SHORT EXERCISE:
Reproduce each of the lines word for word.

# # #

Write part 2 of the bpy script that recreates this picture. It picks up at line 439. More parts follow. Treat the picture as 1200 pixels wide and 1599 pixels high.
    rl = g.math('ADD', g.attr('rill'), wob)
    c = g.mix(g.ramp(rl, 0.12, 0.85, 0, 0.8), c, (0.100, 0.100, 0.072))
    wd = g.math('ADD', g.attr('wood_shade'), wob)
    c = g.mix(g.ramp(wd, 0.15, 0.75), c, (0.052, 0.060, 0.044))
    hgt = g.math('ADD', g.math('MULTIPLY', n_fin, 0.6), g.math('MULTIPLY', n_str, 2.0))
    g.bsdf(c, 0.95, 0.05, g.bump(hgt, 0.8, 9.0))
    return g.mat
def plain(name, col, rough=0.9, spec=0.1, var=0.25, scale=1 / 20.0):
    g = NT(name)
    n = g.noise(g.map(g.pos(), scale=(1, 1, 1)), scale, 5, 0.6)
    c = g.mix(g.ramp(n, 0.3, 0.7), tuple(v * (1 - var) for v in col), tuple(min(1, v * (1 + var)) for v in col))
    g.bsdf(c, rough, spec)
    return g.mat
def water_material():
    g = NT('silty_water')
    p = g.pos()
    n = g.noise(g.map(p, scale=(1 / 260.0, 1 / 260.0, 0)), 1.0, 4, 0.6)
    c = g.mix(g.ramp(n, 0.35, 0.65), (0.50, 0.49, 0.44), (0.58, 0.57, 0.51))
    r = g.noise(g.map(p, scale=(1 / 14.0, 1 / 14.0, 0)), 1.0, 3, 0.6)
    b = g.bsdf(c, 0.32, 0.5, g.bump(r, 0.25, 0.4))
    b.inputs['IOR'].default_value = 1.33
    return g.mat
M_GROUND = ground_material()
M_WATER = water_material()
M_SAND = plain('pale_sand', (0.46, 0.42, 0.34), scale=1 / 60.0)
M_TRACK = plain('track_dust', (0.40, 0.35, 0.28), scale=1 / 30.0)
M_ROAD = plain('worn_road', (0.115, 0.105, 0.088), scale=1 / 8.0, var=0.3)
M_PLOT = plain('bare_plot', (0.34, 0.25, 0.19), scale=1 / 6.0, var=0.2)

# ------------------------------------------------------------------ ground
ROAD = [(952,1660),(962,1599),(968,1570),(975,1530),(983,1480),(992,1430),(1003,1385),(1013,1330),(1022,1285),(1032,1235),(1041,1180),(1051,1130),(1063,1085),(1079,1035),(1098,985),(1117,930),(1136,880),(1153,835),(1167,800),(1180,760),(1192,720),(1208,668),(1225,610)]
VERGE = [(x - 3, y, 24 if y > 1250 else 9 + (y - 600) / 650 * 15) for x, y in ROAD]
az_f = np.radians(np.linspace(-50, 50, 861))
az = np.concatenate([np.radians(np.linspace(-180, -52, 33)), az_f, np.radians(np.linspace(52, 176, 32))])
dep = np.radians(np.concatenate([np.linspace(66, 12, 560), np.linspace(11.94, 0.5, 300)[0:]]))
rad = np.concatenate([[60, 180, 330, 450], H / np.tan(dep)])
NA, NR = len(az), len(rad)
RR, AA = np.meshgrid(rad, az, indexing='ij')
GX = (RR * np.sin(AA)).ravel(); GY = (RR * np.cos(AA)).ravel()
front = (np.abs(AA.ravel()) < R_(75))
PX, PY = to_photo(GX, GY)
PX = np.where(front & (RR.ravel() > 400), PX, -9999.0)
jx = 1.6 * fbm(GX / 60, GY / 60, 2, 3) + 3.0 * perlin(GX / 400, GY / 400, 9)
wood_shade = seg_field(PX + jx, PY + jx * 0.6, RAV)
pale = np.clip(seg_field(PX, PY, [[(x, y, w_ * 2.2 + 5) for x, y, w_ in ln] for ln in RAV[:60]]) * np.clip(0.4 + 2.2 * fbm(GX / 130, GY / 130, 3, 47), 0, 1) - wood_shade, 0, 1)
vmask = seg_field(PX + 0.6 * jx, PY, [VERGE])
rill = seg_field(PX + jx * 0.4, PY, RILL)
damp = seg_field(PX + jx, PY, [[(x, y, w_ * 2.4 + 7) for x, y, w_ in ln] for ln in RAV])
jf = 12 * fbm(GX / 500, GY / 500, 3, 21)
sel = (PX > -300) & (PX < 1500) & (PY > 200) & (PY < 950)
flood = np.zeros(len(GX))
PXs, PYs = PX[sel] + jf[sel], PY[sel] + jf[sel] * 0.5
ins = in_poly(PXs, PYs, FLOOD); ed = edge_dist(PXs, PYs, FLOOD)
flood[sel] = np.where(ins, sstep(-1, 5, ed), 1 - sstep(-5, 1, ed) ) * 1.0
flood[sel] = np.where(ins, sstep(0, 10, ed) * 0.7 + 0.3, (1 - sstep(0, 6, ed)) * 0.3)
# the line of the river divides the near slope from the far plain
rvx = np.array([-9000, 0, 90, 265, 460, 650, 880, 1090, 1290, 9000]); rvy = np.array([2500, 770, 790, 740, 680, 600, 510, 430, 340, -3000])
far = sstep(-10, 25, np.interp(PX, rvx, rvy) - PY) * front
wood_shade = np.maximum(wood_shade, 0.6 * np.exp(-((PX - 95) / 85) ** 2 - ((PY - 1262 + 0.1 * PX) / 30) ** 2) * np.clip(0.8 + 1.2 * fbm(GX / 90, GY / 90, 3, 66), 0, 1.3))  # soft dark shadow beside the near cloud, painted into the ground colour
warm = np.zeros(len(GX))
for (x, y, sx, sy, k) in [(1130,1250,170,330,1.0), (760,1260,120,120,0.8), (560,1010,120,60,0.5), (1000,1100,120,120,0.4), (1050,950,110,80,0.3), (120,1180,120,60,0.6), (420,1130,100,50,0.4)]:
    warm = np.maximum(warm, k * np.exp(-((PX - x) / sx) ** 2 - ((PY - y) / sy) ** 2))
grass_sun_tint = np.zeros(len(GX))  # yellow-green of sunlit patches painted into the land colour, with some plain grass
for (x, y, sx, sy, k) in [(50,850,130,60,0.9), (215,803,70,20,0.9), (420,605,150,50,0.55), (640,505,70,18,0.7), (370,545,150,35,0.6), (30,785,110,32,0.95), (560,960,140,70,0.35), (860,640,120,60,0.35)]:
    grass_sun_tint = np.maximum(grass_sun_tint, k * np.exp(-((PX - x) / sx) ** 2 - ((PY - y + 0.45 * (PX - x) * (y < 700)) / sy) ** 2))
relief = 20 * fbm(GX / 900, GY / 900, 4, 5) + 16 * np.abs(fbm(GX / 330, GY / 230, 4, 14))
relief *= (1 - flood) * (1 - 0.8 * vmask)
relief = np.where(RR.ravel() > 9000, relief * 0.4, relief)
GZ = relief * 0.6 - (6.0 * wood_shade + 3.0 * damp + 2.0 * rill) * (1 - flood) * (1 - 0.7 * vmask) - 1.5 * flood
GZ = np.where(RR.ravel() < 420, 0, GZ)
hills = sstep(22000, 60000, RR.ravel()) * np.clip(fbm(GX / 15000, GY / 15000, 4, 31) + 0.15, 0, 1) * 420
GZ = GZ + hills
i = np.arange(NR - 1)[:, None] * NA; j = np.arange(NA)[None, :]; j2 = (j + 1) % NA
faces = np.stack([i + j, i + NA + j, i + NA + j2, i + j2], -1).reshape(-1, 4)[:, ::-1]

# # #

WORKED SOLUTION:
Write part 2 of the bpy script that recreates this picture. It picks up at line 439. More parts follow. Treat the picture as 1200 pixels wide and 1599 pixels high.
    rl = g.math('ADD', g.attr('rill'), wob)
    c = g.mix(g.ramp(rl, 0.12, 0.85, 0, 0.8), c, (0.100, 0.100, 0.072))
    wd = g.math('ADD', g.attr('wood_shade'), wob)
    c = g.mix(g.ramp(wd, 0.15, 0.75), c, (0.052, 0.060, 0.044))
    hgt = g.math('ADD', g.math('MULTIPLY', n_fin, 0.6), g.math('MULTIPLY', n_str, 2.0))
    g.bsdf(c, 0.95, 0.05, g.bump(hgt, 0.8, 9.0))
    return g.mat
def plain(name, col, rough=0.9, spec=0.1, var=0.25, scale=1 / 20.0):
    g = NT(name)
    n = g.noise(g.map(g.pos(), scale=(1, 1, 1)), scale, 5, 0.6)
    c = g.mix(g.ramp(n, 0.3, 0.7), tuple(v * (1 - var) for v in col), tuple(min(1, v * (1 + var)) for v in col))
    g.bsdf(c, rough, spec)
    return g.mat
def water_material():
    g = NT('silty_water')
    p = g.pos()
    n = g.noise(g.map(p, scale=(1 / 260.0, 1 / 260.0, 0)), 1.0, 4, 0.6)
    c = g.mix(g.ramp(n, 0.35, 0.65), (0.50, 0.49, 0.44), (0.58, 0.57, 0.51))
    r = g.noise(g.map(p, scale=(1 / 14.0, 1 / 14.0, 0)), 1.0, 3, 0.6)
    b = g.bsdf(c, 0.32, 0.5, g.bump(r, 0.25, 0.4))
    b.inputs['IOR'].default_value = 1.33
    return g.mat
M_GROUND = ground_material()
M_WATER = water_material()
M_SAND = plain('pale_sand', (0.46, 0.42, 0.34), scale=1 / 60.0)
M_TRACK = plain('track_dust', (0.40, 0.35, 0.28), scale=1 / 30.0)
M_ROAD = plain('worn_road', (0.115, 0.105, 0.088), scale=1 / 8.0, var=0.3)
M_PLOT = plain('bare_plot', (0.34, 0.25, 0.19), scale=1 / 6.0, var=0.2)

# ------------------------------------------------------------------ ground
ROAD = [(952,1660),(962,1599),(968,1570),(975,1530),(983,1480),(992,1430),(1003,1385),(1013,1330),(1022,1285),(1032,1235),(1041,1180),(1051,1130),(1063,1085),(1079,1035),(1098,985),(1117,930),(1136,880),(1153,835),(1167,800),(1180,760),(1192,720),(1208,668),(1225,610)]
VERGE = [(x - 3, y, 24 if y > 1250 else 9 + (y - 600) / 650 * 15) for x, y in ROAD]
az_f = np.radians(np.linspace(-50, 50, 861))
az = np.concatenate([np.radians(np.linspace(-180, -52, 33)), az_f, np.radians(np.linspace(52, 176, 32))])
dep = np.radians(np.concatenate([np.linspace(66, 12, 560), np.linspace(11.94, 0.5, 300)[0:]]))
rad = np.concatenate([[60, 180, 330, 450], H / np.tan(dep)])
NA, NR = len(az), len(rad)
RR, AA = np.meshgrid(rad, az, indexing='ij')
GX = (RR * np.sin(AA)).ravel(); GY = (RR * np.cos(AA)).ravel()
front = (np.abs(AA.ravel()) < R_(75))
PX, PY = to_photo(GX, GY)
PX = np.where(front & (RR.ravel() > 400), PX, -9999.0)
jx = 1.6 * fbm(GX / 60, GY / 60, 2, 3) + 3.0 * perlin(GX / 400, GY / 400, 9)
wood_shade = seg_field(PX + jx, PY + jx * 0.6, RAV)
pale = np.clip(seg_field(PX, PY, [[(x, y, w_ * 2.2 + 5) for x, y, w_ in ln] for ln in RAV[:60]]) * np.clip(0.4 + 2.2 * fbm(GX / 130, GY / 130, 3, 47), 0, 1) - wood_shade, 0, 1)
vmask = seg_field(PX + 0.6 * jx, PY, [VERGE])
rill = seg_field(PX + jx * 0.4, PY, RILL)
damp = seg_field(PX + jx, PY, [[(x, y, w_ * 2.4 + 7) for x, y, w_ in ln] for ln in RAV])
jf = 12 * fbm(GX / 500, GY / 500, 3, 21)
sel = (PX > -300) & (PX < 1500) & (PY > 200) & (PY < 950)
flood = np.zeros(len(GX))
PXs, PYs = PX[sel] + jf[sel], PY[sel] + jf[sel] * 0.5
ins = in_poly(PXs, PYs, FLOOD); ed = edge_dist(PXs, PYs, FLOOD)
flood[sel] = np.where(ins, sstep(-1, 5, ed), 1 - sstep(-5, 1, ed) ) * 1.0
flood[sel] = np.where(ins, sstep(0, 10, ed) * 0.7 + 0.3, (1 - sstep(0, 6, ed)) * 0.3)
# the line of the river divides the near slope from the far plain
rvx = np.array([-9000, 0, 90, 265, 460, 650, 880, 1090, 1290, 9000]); rvy = np.array([2500, 770, 790, 740, 680, 600, 510, 430, 340, -3000])
far = sstep(-10, 25, np.interp(PX, rvx, rvy) - PY) * front
wood_shade = np.maximum(wood_shade, 0.6 * np.exp(-((PX - 95) / 85) ** 2 - ((PY - 1262 + 0.1 * PX) / 30) ** 2) * np.clip(0.8 + 1.2 * fbm(GX / 90, GY / 90, 3, 66), 0, 1.3))  # soft dark shadow beside the near cloud, painted into the ground colour
warm = np.zeros(len(GX))
for (x, y, sx, sy, k) in [(1130,1250,170,330,1.0), (760,1260,120,120,0.8), (560,1010,120,60,0.5), (1000,1100,120,120,0.4), (1050,950,110,80,0.3), (120,1180,120,60,0.6), (420,1130,100,50,0.4)]:
    warm = np.maximum(warm, k * np.exp(-((PX - x) / sx) ** 2 - ((PY - y) / sy) ** 2))
grass_sun_tint = np.zeros(len(GX))  # yellow-green of sunlit patches painted into the land colour, with some plain grass
for (x, y, sx, sy, k) in [(50,850,130,60,0.9), (215,803,70,20,0.9), (420,605,150,50,0.55), (640,505,70,18,0.7), (370,545,150,35,0.6), (30,785,110,32,0.95), (560,960,140,70,0.35), (860,640,120,60,0.35)]:
    grass_sun_tint = np.maximum(grass_sun_tint, k * np.exp(-((PX - x) / sx) ** 2 - ((PY - y + 0.45 * (PX - x) * (y < 700)) / sy) ** 2))
relief = 20 * fbm(GX / 900, GY / 900, 4, 5) + 16 * np.abs(fbm(GX / 330, GY / 230, 4, 14))
relief *= (1 - flood) * (1 - 0.8 * vmask)
relief = np.where(RR.ravel() > 9000, relief * 0.4, relief)
GZ = relief * 0.6 - (6.0 * wood_shade + 3.0 * damp + 2.0 * rill) * (1 - flood) * (1 - 0.7 * vmask) - 1.5 * flood
GZ = np.where(RR.ravel() < 420, 0, GZ)
hills = sstep(22000, 60000, RR.ravel()) * np.clip(fbm(GX / 15000, GY / 15000, 4, 31) + 0.15, 0, 1) * 420
GZ = GZ + hills
i = np.arange(NR - 1)[:, None] * NA; j = np.arange(NA)[None, :]; j2 = (j + 1) % NA
faces = np.stack([i + j, i + NA + j, i + NA + j2, i + j2], -1).reshape(-1, 4)[:, ::-1]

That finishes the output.